Si l’on Ă©crit une Constitution qui est par sa forme un nouveau carcan, il sera difficile aux citoyens dĂ©sireux de se libĂ©rer d’adhĂ©rer Ă  un texte trop volumineux, trop encadrant, trop directif. Une Constitution ayant pour vocation de rompre avec les fonctionnements actuels et de favoriser l’émancipation politique des citoyens doit ĂȘtre un texte qui rassemble (autour de grands principes sociĂ©taux et de fonctionnement), qui apaise, qui protĂšge, qui permet d’innover, donc qui laisse une latitude importante de dĂ©libĂ©rations et de dĂ©cisions aux assemblĂ©es de citoyens, Ă  quelque Ă©tage de la sociĂ©tĂ© que ce soit. Ainsi, ce texte doit ĂȘtre assez concis et consensuel tout en assurant les garde-fous protĂ©geant le peuple d’une rĂ©cupĂ©ration politique autoritaire ou Ă©conomiquement prĂ©datrice.
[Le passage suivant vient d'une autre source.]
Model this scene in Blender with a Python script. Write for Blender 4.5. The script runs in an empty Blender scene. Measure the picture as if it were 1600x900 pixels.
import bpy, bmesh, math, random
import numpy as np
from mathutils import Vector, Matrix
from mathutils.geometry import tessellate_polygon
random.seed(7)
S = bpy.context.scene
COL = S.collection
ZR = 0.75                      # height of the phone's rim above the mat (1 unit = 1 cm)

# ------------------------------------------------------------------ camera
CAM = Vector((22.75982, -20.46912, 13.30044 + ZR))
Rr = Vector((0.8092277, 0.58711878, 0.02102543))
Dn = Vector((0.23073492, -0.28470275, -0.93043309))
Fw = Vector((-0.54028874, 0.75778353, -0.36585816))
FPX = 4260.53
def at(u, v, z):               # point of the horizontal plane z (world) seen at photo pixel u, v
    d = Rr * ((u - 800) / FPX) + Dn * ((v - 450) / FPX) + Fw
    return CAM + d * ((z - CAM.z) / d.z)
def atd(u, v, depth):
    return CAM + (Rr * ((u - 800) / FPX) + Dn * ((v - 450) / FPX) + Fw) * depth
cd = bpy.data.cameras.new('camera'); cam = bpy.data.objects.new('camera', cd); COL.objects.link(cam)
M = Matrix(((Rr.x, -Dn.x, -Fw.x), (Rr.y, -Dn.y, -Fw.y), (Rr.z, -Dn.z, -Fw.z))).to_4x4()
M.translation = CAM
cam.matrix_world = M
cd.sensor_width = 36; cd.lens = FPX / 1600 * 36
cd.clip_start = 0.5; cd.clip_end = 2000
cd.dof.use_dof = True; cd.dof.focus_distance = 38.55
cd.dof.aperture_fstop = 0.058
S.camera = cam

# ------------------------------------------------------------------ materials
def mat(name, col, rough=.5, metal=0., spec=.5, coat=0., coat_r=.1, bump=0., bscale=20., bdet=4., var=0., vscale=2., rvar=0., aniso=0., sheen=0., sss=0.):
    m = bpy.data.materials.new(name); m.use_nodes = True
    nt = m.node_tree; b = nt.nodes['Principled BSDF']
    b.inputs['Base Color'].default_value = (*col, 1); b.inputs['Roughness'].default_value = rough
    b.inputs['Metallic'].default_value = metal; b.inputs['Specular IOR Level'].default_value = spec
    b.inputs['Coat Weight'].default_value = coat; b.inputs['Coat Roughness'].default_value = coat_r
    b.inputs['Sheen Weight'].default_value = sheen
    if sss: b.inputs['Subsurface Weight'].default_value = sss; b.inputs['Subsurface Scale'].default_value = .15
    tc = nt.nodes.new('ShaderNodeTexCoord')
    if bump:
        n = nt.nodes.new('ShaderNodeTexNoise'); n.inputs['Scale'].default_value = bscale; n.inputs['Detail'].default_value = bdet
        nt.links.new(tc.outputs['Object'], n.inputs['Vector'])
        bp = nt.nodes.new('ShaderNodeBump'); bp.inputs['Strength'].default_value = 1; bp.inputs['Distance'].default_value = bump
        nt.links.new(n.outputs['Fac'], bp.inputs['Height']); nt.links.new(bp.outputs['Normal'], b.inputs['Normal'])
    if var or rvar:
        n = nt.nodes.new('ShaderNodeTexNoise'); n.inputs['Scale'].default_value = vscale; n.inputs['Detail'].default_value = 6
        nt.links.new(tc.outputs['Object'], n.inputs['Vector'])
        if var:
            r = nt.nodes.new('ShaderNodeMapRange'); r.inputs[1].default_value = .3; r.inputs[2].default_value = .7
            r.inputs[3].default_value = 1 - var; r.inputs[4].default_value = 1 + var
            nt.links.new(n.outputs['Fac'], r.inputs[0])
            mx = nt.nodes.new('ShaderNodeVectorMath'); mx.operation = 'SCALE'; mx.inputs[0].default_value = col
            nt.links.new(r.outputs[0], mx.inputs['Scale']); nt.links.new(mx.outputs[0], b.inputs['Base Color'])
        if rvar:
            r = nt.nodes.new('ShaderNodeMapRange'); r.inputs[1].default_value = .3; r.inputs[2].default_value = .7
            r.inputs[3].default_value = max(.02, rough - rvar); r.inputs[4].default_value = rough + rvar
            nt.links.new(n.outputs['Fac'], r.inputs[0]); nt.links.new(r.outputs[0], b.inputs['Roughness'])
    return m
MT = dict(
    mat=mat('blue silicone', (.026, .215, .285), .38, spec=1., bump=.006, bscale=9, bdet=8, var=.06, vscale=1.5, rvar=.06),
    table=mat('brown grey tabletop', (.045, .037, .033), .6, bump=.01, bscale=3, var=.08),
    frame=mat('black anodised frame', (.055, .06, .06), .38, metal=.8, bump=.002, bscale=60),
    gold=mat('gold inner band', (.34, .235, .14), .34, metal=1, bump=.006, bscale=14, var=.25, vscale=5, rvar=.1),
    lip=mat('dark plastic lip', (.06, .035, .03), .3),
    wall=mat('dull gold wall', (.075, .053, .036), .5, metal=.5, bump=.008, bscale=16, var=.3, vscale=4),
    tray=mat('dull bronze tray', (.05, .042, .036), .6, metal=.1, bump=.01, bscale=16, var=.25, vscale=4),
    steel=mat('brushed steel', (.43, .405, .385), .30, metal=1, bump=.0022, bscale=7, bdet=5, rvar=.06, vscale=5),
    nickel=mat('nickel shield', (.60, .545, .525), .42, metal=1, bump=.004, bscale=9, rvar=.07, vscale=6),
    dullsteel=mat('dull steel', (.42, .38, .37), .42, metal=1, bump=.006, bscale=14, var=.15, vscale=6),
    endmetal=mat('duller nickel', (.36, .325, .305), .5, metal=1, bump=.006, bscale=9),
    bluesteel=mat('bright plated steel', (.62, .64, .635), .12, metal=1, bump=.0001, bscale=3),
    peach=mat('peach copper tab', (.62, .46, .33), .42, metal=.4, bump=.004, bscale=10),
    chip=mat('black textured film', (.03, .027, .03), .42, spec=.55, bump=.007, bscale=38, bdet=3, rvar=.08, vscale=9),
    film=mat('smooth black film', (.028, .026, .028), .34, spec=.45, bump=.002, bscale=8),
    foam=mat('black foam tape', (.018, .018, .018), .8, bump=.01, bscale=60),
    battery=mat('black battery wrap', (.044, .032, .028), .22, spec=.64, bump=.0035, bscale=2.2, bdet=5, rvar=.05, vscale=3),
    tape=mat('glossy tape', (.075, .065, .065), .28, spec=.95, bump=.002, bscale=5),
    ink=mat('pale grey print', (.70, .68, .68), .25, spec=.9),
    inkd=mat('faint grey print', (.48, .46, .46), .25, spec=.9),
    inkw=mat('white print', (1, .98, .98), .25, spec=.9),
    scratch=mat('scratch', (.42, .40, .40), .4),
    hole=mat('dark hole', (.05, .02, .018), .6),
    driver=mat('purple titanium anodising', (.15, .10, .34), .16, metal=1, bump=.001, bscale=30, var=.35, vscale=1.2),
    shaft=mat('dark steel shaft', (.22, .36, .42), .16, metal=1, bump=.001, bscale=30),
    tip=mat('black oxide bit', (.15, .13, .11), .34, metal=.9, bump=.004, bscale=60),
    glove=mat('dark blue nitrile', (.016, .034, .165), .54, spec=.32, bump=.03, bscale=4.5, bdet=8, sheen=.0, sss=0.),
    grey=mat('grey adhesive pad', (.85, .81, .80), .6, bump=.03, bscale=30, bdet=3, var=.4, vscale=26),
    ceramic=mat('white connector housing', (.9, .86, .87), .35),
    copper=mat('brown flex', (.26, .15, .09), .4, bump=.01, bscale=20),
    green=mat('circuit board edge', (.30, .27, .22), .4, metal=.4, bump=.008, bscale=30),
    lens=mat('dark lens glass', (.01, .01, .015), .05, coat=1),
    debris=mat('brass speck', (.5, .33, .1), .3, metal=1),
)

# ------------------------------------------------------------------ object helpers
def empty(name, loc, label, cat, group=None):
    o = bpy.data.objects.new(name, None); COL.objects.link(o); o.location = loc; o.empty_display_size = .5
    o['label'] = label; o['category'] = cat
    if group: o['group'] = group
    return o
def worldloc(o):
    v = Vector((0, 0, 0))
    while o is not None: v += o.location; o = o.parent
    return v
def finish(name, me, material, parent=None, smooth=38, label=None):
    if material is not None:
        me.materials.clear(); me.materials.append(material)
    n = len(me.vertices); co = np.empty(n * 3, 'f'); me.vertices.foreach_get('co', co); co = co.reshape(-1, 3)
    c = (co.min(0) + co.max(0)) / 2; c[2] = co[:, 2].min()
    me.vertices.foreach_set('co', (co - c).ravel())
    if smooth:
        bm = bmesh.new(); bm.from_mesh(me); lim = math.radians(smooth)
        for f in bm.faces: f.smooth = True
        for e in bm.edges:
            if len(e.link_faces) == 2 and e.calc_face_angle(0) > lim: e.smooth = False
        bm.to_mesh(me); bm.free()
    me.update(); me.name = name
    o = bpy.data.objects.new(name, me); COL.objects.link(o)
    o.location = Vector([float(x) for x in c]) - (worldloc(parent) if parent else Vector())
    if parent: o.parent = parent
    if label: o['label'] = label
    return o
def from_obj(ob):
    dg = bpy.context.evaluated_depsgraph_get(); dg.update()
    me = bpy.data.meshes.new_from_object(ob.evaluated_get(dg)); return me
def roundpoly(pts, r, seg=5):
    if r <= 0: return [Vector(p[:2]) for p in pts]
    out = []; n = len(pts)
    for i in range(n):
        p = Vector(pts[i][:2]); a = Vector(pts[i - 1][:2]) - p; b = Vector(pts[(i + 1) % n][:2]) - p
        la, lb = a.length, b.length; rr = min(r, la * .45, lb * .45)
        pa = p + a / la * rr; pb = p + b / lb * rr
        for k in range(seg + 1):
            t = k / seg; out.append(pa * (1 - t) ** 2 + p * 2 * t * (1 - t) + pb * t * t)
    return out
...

Ecueil n°3 : Reprendre une sémantique usée et parfois propice à la confusion.

Les humains dĂ©veloppent leurs pensĂ©es avec le support des mots. Leur juste utilisation, l’invention d’un vocabulaire, si nĂ©cessaire, sont donc fondamentales pour construire des idĂ©es neuves, pour Ă©viter toute confusion.
La confusion induite par les dĂ©rives sur le sens des termes, dont la « novlangue », a Ă©tĂ© un moyen de rendre ardu le dĂ©bat sur des concepts philosophiques, politiques ou sociologiques et de confisquer ce dĂ©bat au profit de petits groupes dĂ©sireux d’asseoir leur domination.

En consĂ©quence, rĂ©diger une Constitution dĂ©mocratique nĂ©cessitera d’employer des termes comprĂ©hensibles par tous, de prĂ©ciser la signification que l’on donnera aux termes pouvant prĂȘter Ă  confusion, voire de crĂ©er de nouveaux termes en les explicitant.

Ecueil n°4 : Rédiger un texte qui favorise une certaine classe sociale.

Il est tentant pour certains auteurs, mĂȘme animĂ©s de bonnes intentions au dĂ©part, de favoriser une vision, une idĂ©ologie, des intĂ©rĂȘts de classe. Ceci peut mĂȘme ĂȘtre inconscient chez certains, tant il est difficile de prendre du recul par rapport Ă  sa propre histoire, par rapport Ă  son environnement habituel, par rapport aux influences reçues (famille, Ă©cole, universitĂ©, mĂ©dias, discours gouvernementaux, partis politiques, syndicats, religions etc
). C’est la raison pour laquelle une Ă©criture collective est importante. DĂšs lors qu’une Constitution Provisoire de Transition permettra un vaste et libre dĂ©bat pour tous les citoyens, la crĂ©ation d’assemblĂ©es constituantes visant Ă  modifier la Constitution Provisoire ou Ă  Ă©crire une nouvelle Constitution, l’écriture collective, partagĂ©e, diffusĂ©e au niveau de toute la Nation sera un exercice fondateur pour le pouvoir dĂ©mocratique.

Ecueil n° 5 : Vouloir aller trop vite.

Certaines situations revĂȘtent pour certains, parfois pour une majoritĂ©, un sentiment d’urgence. Toutefois, le temps du dĂ©bat et de l’information la plus large et impartiale possible est indispensable Ă  la concertation et aux vĂ©rifications qui vont permettre l’élaboration des articles ou de la totalitĂ© du texte constitutionnel. Dans un monde oĂč des nouvelles circulent par milliards Ă  tout instant, l’analyse Ă©toffĂ©e et collective des donnĂ©es ainsi partagĂ©es prend du temps. La Constitution ne doit ĂȘtre modifiĂ©e ou Ă©crite qu’aprĂšs vĂ©rifications et dĂ©bats suffisants.


En consĂ©quence, l’écriture d’une Constitution dĂ©mocratique n’est pas une mince affaire. C’est pourquoi une Constitution Provisoire de Transition a pour mission de rassembler les citoyens autour de lignes directrices consensuelles afin de crĂ©er les conditions d’instauration d’assemblĂ©es constituantes futures ayant les moyens, le temps, l’information nĂ©cessaires Ă  l’élaboration du processus constituant accessible Ă  tous.